Scripts that build scenes:
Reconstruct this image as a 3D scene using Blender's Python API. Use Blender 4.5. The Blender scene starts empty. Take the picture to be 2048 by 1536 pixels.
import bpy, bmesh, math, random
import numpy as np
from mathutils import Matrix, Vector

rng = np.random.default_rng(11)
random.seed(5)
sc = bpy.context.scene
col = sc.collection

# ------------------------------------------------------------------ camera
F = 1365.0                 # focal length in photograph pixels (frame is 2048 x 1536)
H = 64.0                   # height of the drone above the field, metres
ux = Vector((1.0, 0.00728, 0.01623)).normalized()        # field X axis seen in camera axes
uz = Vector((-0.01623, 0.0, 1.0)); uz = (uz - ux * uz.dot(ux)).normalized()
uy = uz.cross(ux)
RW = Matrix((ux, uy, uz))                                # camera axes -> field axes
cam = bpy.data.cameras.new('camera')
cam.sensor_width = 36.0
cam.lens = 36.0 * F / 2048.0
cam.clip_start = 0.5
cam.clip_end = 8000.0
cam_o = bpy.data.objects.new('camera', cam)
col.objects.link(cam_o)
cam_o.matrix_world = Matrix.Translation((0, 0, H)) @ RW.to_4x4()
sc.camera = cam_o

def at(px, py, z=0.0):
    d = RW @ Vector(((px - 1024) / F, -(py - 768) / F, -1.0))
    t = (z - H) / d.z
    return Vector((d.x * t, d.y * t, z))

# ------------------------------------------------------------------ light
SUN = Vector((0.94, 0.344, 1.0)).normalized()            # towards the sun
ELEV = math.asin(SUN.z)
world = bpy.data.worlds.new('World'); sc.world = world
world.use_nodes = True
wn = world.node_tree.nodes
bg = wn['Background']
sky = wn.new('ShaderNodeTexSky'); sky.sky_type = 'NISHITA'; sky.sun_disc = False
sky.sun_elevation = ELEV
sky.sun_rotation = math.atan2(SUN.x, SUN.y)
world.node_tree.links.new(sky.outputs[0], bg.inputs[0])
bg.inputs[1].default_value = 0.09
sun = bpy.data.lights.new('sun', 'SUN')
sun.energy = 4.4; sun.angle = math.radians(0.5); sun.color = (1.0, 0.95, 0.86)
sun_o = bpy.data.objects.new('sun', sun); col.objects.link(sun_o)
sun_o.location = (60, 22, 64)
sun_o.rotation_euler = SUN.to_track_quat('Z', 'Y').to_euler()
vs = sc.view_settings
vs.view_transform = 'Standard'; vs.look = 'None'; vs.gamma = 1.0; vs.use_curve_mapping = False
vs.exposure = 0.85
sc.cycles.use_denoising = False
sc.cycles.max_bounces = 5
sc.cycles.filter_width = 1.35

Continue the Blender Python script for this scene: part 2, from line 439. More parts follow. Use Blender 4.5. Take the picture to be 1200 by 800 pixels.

What is needed:
Exactly as written, please reproduce the lines from the first line of the data to the line containing "from mathutils import Matrix, Vector", inclusive, and nothing else.

Result below:
Reconstruct this image as a 3D scene using Blender's Python API. Use Blender 4.5. The Blender scene starts empty. Take the picture to be 2048 by 1536 pixels.
import bpy, bmesh, math, random
import numpy as np
from mathutils import Matrix, Vector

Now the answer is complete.